The bank said that while domestic demand remains low compared to pre-crisis levels, emerging economies, like the Philippines, Pakistan and India, where food ACCOUNTS for the largest share in consumption, will continue to see domestic demand grow.

This has caused a significant reduction in headline inflation, which continued to boost consumption growth.
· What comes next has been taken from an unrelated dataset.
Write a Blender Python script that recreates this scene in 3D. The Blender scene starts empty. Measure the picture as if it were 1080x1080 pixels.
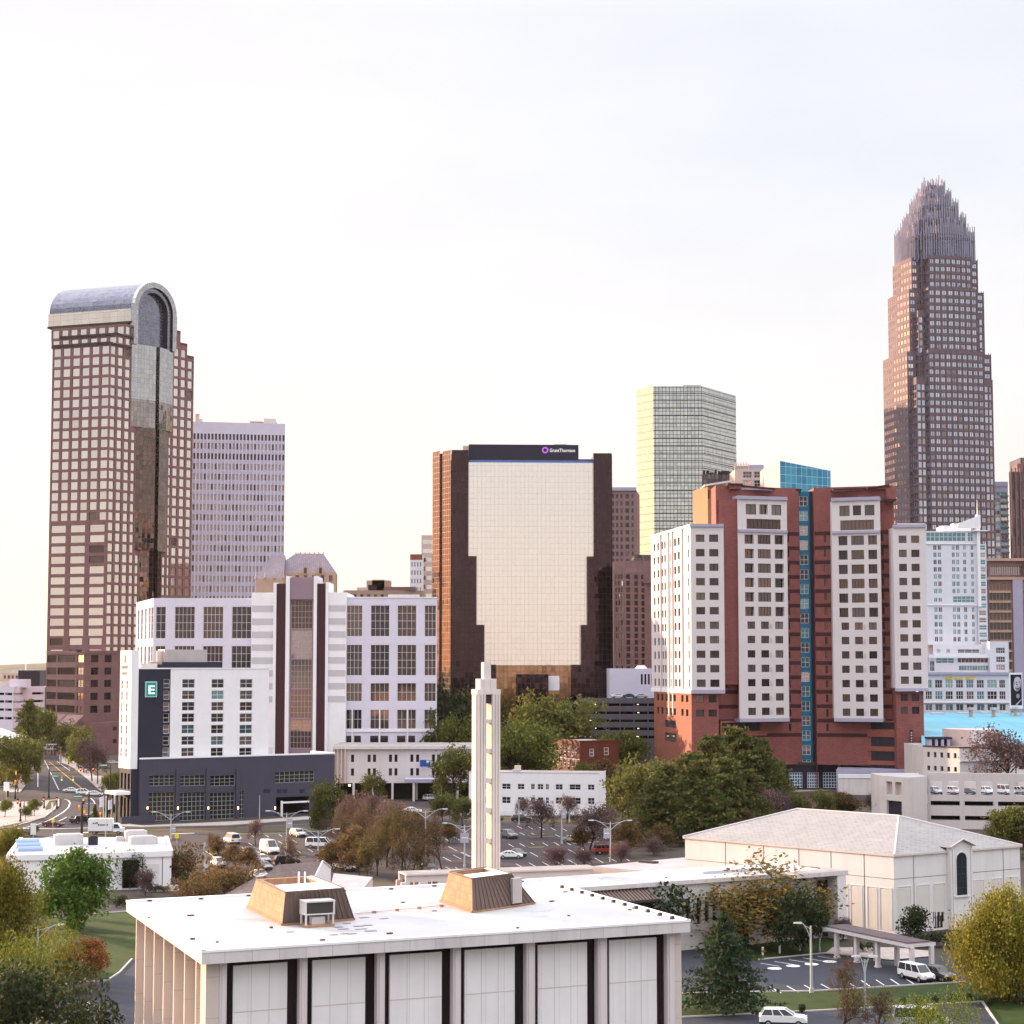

In the Philippines inflation averaged 1.4 percent in 2015, the lowest in more than a decade.

In 2015 the Philippine Statistics Authority (PSA) stated, the country’s headline inflation rate slowed to 0.4 percent last September and October mainly due to cheaper food and oil prices.

The country’s annual average rate of the Food Alone index in the Philippines slowed to 2.6 percent in 2015, from 7 percent in 2014. It can also be noted that food inflation averaged 0.7 percent, the lowest in 2015, during September and October.

Among the food items, the country’s staple, rice and corn, posted low inflation rates in 2015. Rice prices contracted 2.6 percent in 2015, even lower than the contraction of 2.4 percent in 2014.

Corn prices, meanwhile, posted a slightly higher increase of 0.4 percent in 2015 compared to flat growth in 2014.

“Partly reflecting uncertainty about the outlook, consumption growth remains below its precrisis and long-term averages, despite the increased real incomes due to declines in food inflation and oil prices. In several countries, these developments have sharply reduced headline inflation, especially in countries with a large share of food in their consumption baskets,” the World Bank added.

However, the World Bank said that in terms of FDI, the Philippines continued to lag behind its neighbors.

Indonesia, the World Bank added, saw its highest FDI inflows since 1990, both in dollar terms at $23 billion and relative to GDP at 3 percent.

Thailand, another Asean country, saw its FDIs rise to precrisis levels in 2014. Further, in Vietnam, FDIs continued to be robust and were directed to labor-intensive manufacturing production.

“In the Philippines FDI has lagged, partly owing to regulatory restrictions,” the bank said.

Developing economies are forecast to expand by 4.8 percent in 2016, less than expected earlier but up from a post-crisis low of 4.3 percent in the year just ended.

Growth is projected to slow further in China, while Russia and Brazil are expected to remain in recession in 2016. The South Asia region, led by India, is projected to be a bright spot. The recently negotiated Trans-Pacific Partnership could provide a welcome boost to trade.